Fine Art Prints of birds and mammals
The small wall of prints - on the left as you walk into the North Gallery is particularly noteworthy. I particularly liked the bird prints by Richard Allen SWLA (a woodcutter) and Richard Jarvis ASWLA (linocutter). The later explains on his website about how he approaches linocuts and printmaking - which, of course, starts with sketches.
    Excellent prints by (Left) Richard Allen; (top and right) Richard Jarvis;
    plus Lisa Hooper and Robert Gillmor
    The prints did make me wonder if artists had had a discussion about the best prices for smaller works as there seemed to be a sense of agreement between artists as to how to pitch prices relative to size. That might of course have developed from knowing a lot about how to get the pricing right!

    Most of the exhibition is given over to native animals and birds - and those that visit these Isles. Although the Society boasts international members and some certainly travel for their art, there's very little by way of what people might conventionally think of as wildlife i.e. lions, tigers and elephants.

    Notwithstanding that there is sculpture that highlights foreign wildlife and I spotted one wall of artwork in the North Gallery relating to wildlife seen in Africa by a member artist.  I dont recall seeing any such artwork in the rest of the exhibition. 'International' animals seem to be pretty much limited to the sculptors....

    Lions and elephants etc by Simon Turvey SWLA
    I sat in the middle of the exhibition with my cup of tea and tried coming up with words to describe the show
    • very graphic and calligraphic describes some of the works which enjoy mark-making
    • very loose and lush - there's very little tight and super controlled photorealism in this show. Instead we have people who have fabulous control of their brushes and use of watercolour. I just love watching what some of the artists achieve
    • very little that's bashful and lots that shout "look at me". That's not to say they're loud. It's just that they're not in any way weak or backward about coming forward.
    • lots of red spots (sales) and green spots (unframed prints) - these are achieved not just because wildlife art has a big fan base but also because the artwork is excellent.
    and finally
    • very British! Lots of native and indigenous animals as well as the regular visitors!
    Tomorrow - the sort of artwork that gets selected and how to help your chances!

    Projects and a video

    One of the things I like about this exhibition is that it takes over the entire gallery - and then uses the two far galleries in the North Galleries to exhibit sketchwork and drawings done plein air as part of projects.
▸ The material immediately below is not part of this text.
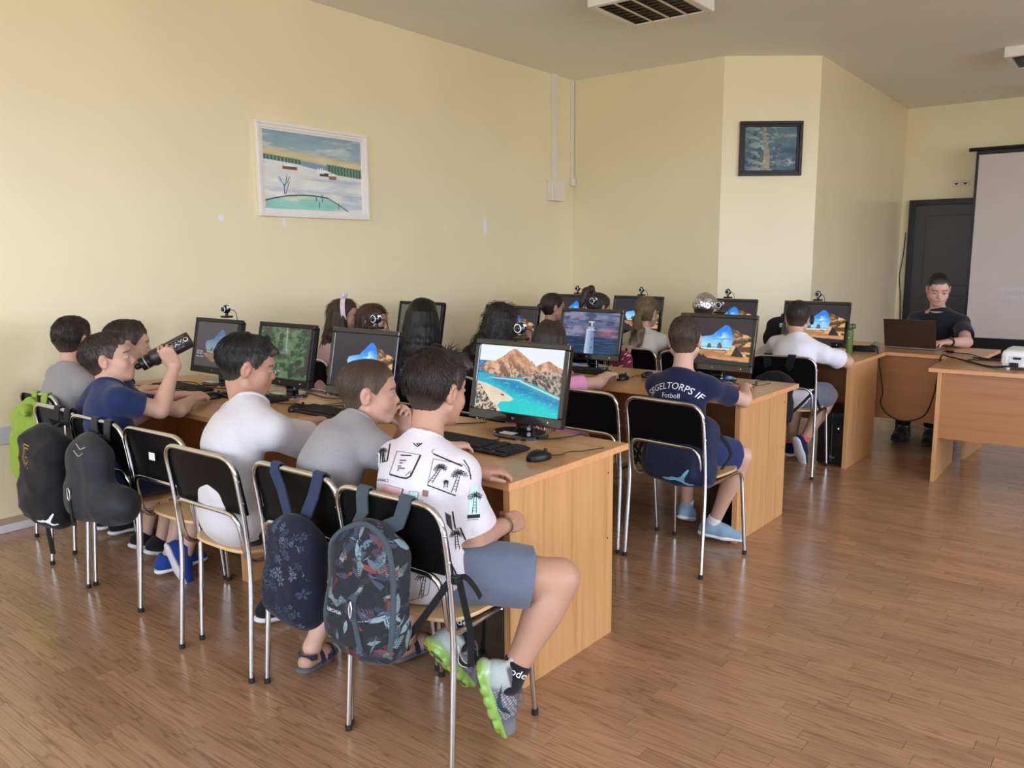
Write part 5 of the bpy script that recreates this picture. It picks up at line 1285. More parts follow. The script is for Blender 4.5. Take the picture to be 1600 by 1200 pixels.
def person(name, label, P, NB, HC, yaw=0.0, hd=(0, 0, 0), sc=1.0, hs=1.0, fat=1.0, res=0.006, skin=(0.62, 0.36, 0.26), arms=(), legs=(), shirt=None, bottom=None, shoes=None,
           hair=None, hunch=0.03, brow=(0.05, 0.03, 0.02), female=False, group=None):
    """a seated figure; arms/legs are (right, left) dicts of joint targets in the room"""
    P = np.array(P, float); NB = np.array(NB, float); c = np.array(HC, float); root = np.array([P[0], P[1], 0.0])
    t = thing(name, label, 'person', tuple(root), 0, group)
    T = rotz(yaw); rt, fw = T[:, 0], T[:, 1]; up = unit(NB - P); fw = unit(np.cross(up, rt)); rt = np.cross(fw, up)
    B = np.stack([rt, fw, up], 1); Rh = rotz(hd[0]) @ rotx(hd[1]) @ roty(hd[2]); k = sc * fat
    spine = lambda u: P + (NB - P) * u - fw * hunch * sc * 4 * u * (1 - u)
    sh = [NB + rt * x * 0.137 * sc - up * 0.050 * sc + fw * 0.012 * sc for x in (1, -1)]
    for i, a in enumerate(arms): sh[i] = sh[i] + np.array(a.get('sh', (0, 0, 0)))
    hip = [P + rt * x * 0.072 * sc + fw * 0.015 for x in (1, -1)]
    A = []
    for i, a in enumerate(arms):
        w = np.array(a['w'], float); e = np.array(a['e'], float) if 'e' in a else ik(sh[i], w, 0.245 * sc, 0.215 * sc, a['pole'])
        A.append((sh[i], e, w, a))
    Lg = []
    for i, l in enumerate(legs):
        an = np.array(l['a'], float); kn = np.array(l['k'], float) if 'k' in l else ik(hip[i], an, 0.36 * sc, 0.345 * sc, l.get('pole', fw + np.array([0, 0, 1.2])))
        Lg.append((hip[i], kn, an, l))
    # ---- skin
    pts = [P, NB, c] + [q for a in A for q in a[:3]] + [q for l in Lg for q in l[:3]]
    lo = np.min(pts, 0) - 0.19 * sc; hi = np.max(pts, 0) + 0.19 * sc
    def torso(f, o=0.0, kk=0.05):
        f.ell(spine(0.02) + up * 0.01, B, np.array((0.128 * fat + o, 0.098 * fat + o, 0.092 + o)) * sc, kk)
        f.ell(spine(0.30), B, np.array((0.112 * fat + o, 0.086 * fat + o, 0.11)) * sc, kk)
        f.ell(spine(0.62), B, np.array((0.124 * (1 + .3 * (fat - 1)) + o, 0.086 + o, 0.13)) * sc, kk)
        f.ell(spine(0.86), B, np.array((0.112 + o, 0.068 + o, 0.075)) * sc, kk)
        for i, x in enumerate((1, -1)):
            b0 = NB - up * 0.035 * sc
            f.cone(b0, sh[i], (0.052 + o * .8) * sc, (0.038 + o) * sc, 0.04)
            f.cone(NB + up * 0.012 * sc + rt * x * 0.028 * sc, sh[i] + up * 0.012 * sc, (0.030 + o * .6) * sc, (0.022 + o) * sc, 0.05)
    f = SDF(lo, hi, res)
    torso(f, -0.004)
    nb2 = c + Rh @ (np.array((0, -0.022, -0.055)) * hs)
    f.cone(NB - up * 0.03 * sc, nb2, 0.049 * sc * (0.9 + .1 * fat) * (0.92 if female else 1), 0.047 * hs * (0.88 if female else 1), 0.025)
    head_parts(f, c, Rh, hs)
    for i, (s0, e, w, a) in enumerate(A):
        f.cone(s0, e, 0.042 * k, 0.034 * k, 0.03, bulge=0.004 * sc)
        f.cone(e, w, 0.0345 * k, 0.0225 * sc, 0.012, bulge=0.006 * k, bpos=0.25)
        x = 1 if i == 0 else -1; d = unit(a['d']); n = np.array(a['n'], float); n = unit(n - d * (n @ d)); side = np.cross(d, n) * x
        hand_parts(f, w, d, n, side, sc * a.get('hs', 0.92), a.get('curl', 0.4), a.get('thumb', 0.5), a.get('spread', 0.12))
    for (h_, kn, an, l) in Lg:
        f.cone(h_, kn, 0.073 * k, 0.050 * k, 0.03)
        f.cone(kn, an, 0.0475 * k, 0.030 * k, 0.02, bulge=0.011 * k, bpos=0.30)
        ft = unit(l.get('toe', fw)); su = unit(l.get('sup', (0, 0, 1))); f.cone(an, an + ft * 0.032 * sc - su * .035 * sc, 0.026 * sc, 0.020 * sc, 0.02)
    V, F = f.mesh(1)
    Q = (V - c) @ Rh / hs; x, y, z = Q[:, 0], Q[:, 1], Q[:, 2]
    col = np.tile(np.array(skin), (len(V), 1)); red = np.array((skin[0] * 1.02, skin[1] * 0.72, skin[2] * 0.68))
    def tint(w, cc): return col * (1 - w[:, None]) + np.array(cc) * w[:, None]
    col = tint(0.35 * np.exp(-((np.abs(x) - 0.042) / 0.02) ** 2 - ((y - 0.06) / 0.04) ** 2 - ((z + 0.028) / 0.02) ** 2), red)
    col = tint(0.45 * np.exp(-((np.abs(x) - 0.08) / 0.012) ** 2 - ((y + 0.01) / 0.03) ** 2 - (z / 0.035) ** 2), red)
    col = tint(0.4 * np.exp(-(x / 0.014) ** 2 - ((y - 0.1) / 0.016) ** 2 - ((z + 0.024) / 0.014) ** 2), red)
    lips = (y > 0.075) * np.exp(-(np.abs(x) / 0.019) ** 4 - ((z + 0.053) / 0.0075) ** 2); col = tint(0.75 * lips, (skin[0] * 0.80, skin[1] * 0.52, skin[2] * 0.52))
    mouth = (y > 0.075) * np.exp(-(np.abs(x) / 0.018) ** 4 - ((z + 0.0532) / 0.0022) ** 2); col = tint(0.8 * mouth, (0.12, 0.04, 0.035))
    bz = 0.0245 + 0.10 * np.maximum(0, 0.03 - np.abs(np.abs(x) - 0.030)) * 0.1 - 3.5 * (np.abs(x) - 0.028) ** 2
    bw = ((np.abs(np.abs(x) - 0.0315) < 0.0195) & (y > 0.05)) * np.exp(-((z - bz) / 0.0042) ** 2); col = tint(np.clip(bw * 0.85, 0, 1), brow)
    lash = ((np.abs(np.abs(x) - 0.031) < 0.0145) & (y > 0.06)) * np.exp(-((z - 0.0095) / 0.0022) ** 2); col = tint(np.clip(lash * 0.6, 0, 1), brow)
    for s0, e, w, a in A:
        d_ = V - (w + unit(a['d']) * 0.08 * sc); col = tint(0.22 * np.exp(-(np.sum(d_ * d_, 1)) / 0.05 ** 2), red)
    body = np_mesh('body', V - root, F, M_skin, t, col)
    for x_ in (1, -1):
        ec = c + Rh @ (np.array((x_ * 0.031, 0.0778, 0.0035)) * hs)
        mbe = MB(); mbe.ball((0, 0, 0), 0.0116 * hs, 14)
        vv = np.array(mbe.v); d_ = unit(np.array((0, 1, -0.12))); ang = np.arccos(np.clip(vv @ d_ / (0.0116 * hs), -1, 1))
        cc = np.where((ang < 0.24)[:, None], (0.01, 0.01, 0.01), np.where((ang < 0.60)[:, None], (0.03, 0.018, 0.012), (0.44, 0.40, 0.37)))
        # open the lids: the eyeball sits a little proud of the socket
        q4 = [f_ for f_ in mbe.f]; me = bpy.data.meshes.new('eye'); me.from_pydata([tuple(Rh @ v + ec + Rh @ np.array((0, 0.0006 * hs, 0)) - root) for v in vv], [], q4); me.materials.append(M_eye)
        a_ = me.attributes.new('Col', 'FLOAT_COLOR', 'POINT'); a_.data.foreach_set('color', np.concatenate([cc, np.ones((len(cc), 1))], 1).astype(np.float32).ravel())
        me.polygons.foreach_set('use_smooth', [True] * len(q4)); eo = bpy.data.objects.new('eye', me); C.objects.link(eo); eo.parent = t
    info = dict(t=t, root=root, B=B, spine=spine, sh=sh, A=A, L=Lg, Rh=Rh, c=c, up=up, rt=rt, fw=fw, sc=sc, NB=NB, P=P, body=body, hs=hs)
    # ---- shirt
    if shirt:
        o = shirt.get('off', 0.012) / sc; f = SDF(lo, hi, shirt.get('res', res)); torso(f, o, 0.05)
        sl = shirt.get('sleeve', 0.72)
        f.ell(spine(0.0) - up * 0.0, B, np.array((0.134 * fat + o, 0.104 * fat + o, 0.10)) * sc, 0.06)
        for i, (s0, e, w, a) in enumerate(A):
            d = unit(e - s0); L = np.linalg.norm(e - s0); r1 = (0.037 * fat + 0.011) * sc; r2 = shirt.get('cuff', 0.053) * k
            if sl <= 1:
                en = s0 + d * L * sl; q_ = L * sl / (L * sl + 0.05); f.cone(s0, en + d * 0.05, r1, r1 + (r2 - r1) / q_, 0.035, cap=(en, d))
                th_ = 2.1 * shirt.get('res', res); f.cone(en - d * 0.014, en + d * 0.06, r2 - th_ - 0.001, r2 - th_ * 0.8, 0.0, op='s')
                pass
            else:
                f.cone(s0, e, r1, 0.048 * k, 0.035); d2 = unit(w - e); f.cone(e, w + d2 * 0.03, 0.047 * k, 0.034 * k, 0.02, cap=(w - d2 * 0.005, d2))
        # hem and neckline
        hem = spine(0.0) - up * shirt.get('hem', 0.055) * sc
        f.clip(hem, -up)
        nk = shirt.get('neck', 0.056) * sc; nd = unit(unit(nb2 - NB) + 0.30 * fw); nc = NB + up * 0.010 * sc + fw * 0.004
        f.cone(NB - up * 0.02 * sc, NB + unit(nb2 - NB) * 0.045 * sc, 0.064 * sc, 0.056 * sc, 0.03); u1 = unit(np.cross(nd, rt)); f.box(nc + nd * 0.072 * sc, np.stack([u1, np.cross(nd, u1), nd], 1), (0.074 * sc, 0.080 * sc, 0.052 * sc), 0.004, 0.0, 's')
        V, F = f.mesh(1); Nn = vnormals(V, F)
        wv = folds(V - root, shirt.get('seed', 1), shirt.get('freq', 21), up * 0.8 + rt * 0.2)
        hh = ((V - P) @ up) / np.linalg.norm(NB - P)
        V = V + Nn * (wv * shirt.get('wr', 0.0035) * 1.7 * (0.35 + 0.65 * np.clip(1.15 - np.abs(hh - 0.2), 0.2, 1)))[:, None]
        so = np_mesh('shirt', V - root, F, shirt['mat'], t); info['shirt'] = so
        if shirt.get('collar', True):
            ring = []; u1 = unit(np.cross(nd, rt)); u2 = np.cross(nd, u1)
            bv = BVHTree.FromPolygons([tuple(v) for v in V], [tuple(q) for q in F])
            for j in range(30):
                a_ = 2 * pi * j / 30; dr = u1 * cos(a_) + u2 * sin(a_)
                p = nc + nd * 0.016 + dr * nk * 1.05; q, n_, _, _ = bv.find_nearest(Vector(p)); ring.append(Vector(np.array(q) - root + np.array(n_) * 0.0015))
            MB().tube(ring, shirt.get('collar_r', 0.0058) * sc, 8, closed=True).build('collar', shirt.get('collar_mat', shirt['mat']), t)
    # ---- trousers or shorts
    if bottom:
        f = SDF(lo, hi, bottom.get('res', res)); o = bottom.get('off', 0.012)
        f.ell(P + up * 0.0, B, np.array((0.130 * fat * sc + o, 0.100 * fat * sc + o, 0.095 * sc + o)), 0.05)
        for (h_, kn, an, l) in Lg:
            d = unit(kn - h_); L = np.linalg.norm(kn - h_); hm = bottom.get('hem', 0.72)
            r1 = 0.076 * k + o; r2 = (0.052 * k + o + bottom.get('flare', 0.008))
            if hm <= 1:
                en = h_ + d * L * hm; f.cone(h_, en + d * 0.06, r1, r2 + (r1 - r2) * 0.25, 0.04, cap=(en, d)); f.cone(en - d * 0.02, en + d * 0.08, r2 + (r1 - r2) * .25 - 0.008, r2 + (r1 - r2) * .25 - 0.008, 0.0, op='s')
            else:
                f.cone(h_, kn, r1, 0.052 * k + o, 0.04); d2 = unit(an - kn); f.cone(kn, an + d2 * 0.03, 0.050 * k + o, 0.040 * k + o * .6, 0.03, cap=(an - d2 * 0.02 * sc, d2))
        f.clip(P + up * 0.075 * sc, up)
        V, F = f.mesh(1); Nn = vnormals(V, F)
        V = V + Nn * (folds(V - root, bottom.get('seed', 5), 30, rt) * bottom.get('wr', 0.003) * 1.4)[:, None]
        info['bottom'] = np_mesh('trousers' if bottom.get('hem', .72) > 1 else 'shorts', V - root, F, bottom['mat'], t)
    # ---- shoes
    if shoes:
        for i, (h_, kn, an, l) in enumerate(Lg):
            sp = dict(shoes); sp.update(l.get('shoe', {}))
            if sp.get('mat') is None: continue
            make_shoe(t, root, an, unit(l.get('toe', fw)), unit(l.get('sup', (0, 0, 1))), sc, sp, res)
    if hair:
        hk = dict(hair); st = hk.pop('style'); mt = hk.pop('mat'); hh = hk.pop('res', res * 0.8)
        info['hair'] = make_hair(st, c, Rh, hs, mt, root, t, hh, **hk)
    return info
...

    This is a society which believes in:
    • making its art contribute to people's understanding of wildlife; and
    • enabling others to develop their skills and become used to drawing wildlife in the field!
    This video is of the wildlife field study projects undertaken by the SWLA in 2017. See also yesterday's post VIDEO: Wildlife Field Study sketches by the SWLA

    1 comment:

    1. It is always interesting to read an independent review of this exhibition and particularly this year, the extra article about the selection of work. It is an easy mistake/assumption to make but Max Angus, SWLA Vice-president is a she, not he! Tim Baldwin. SWLA Friend.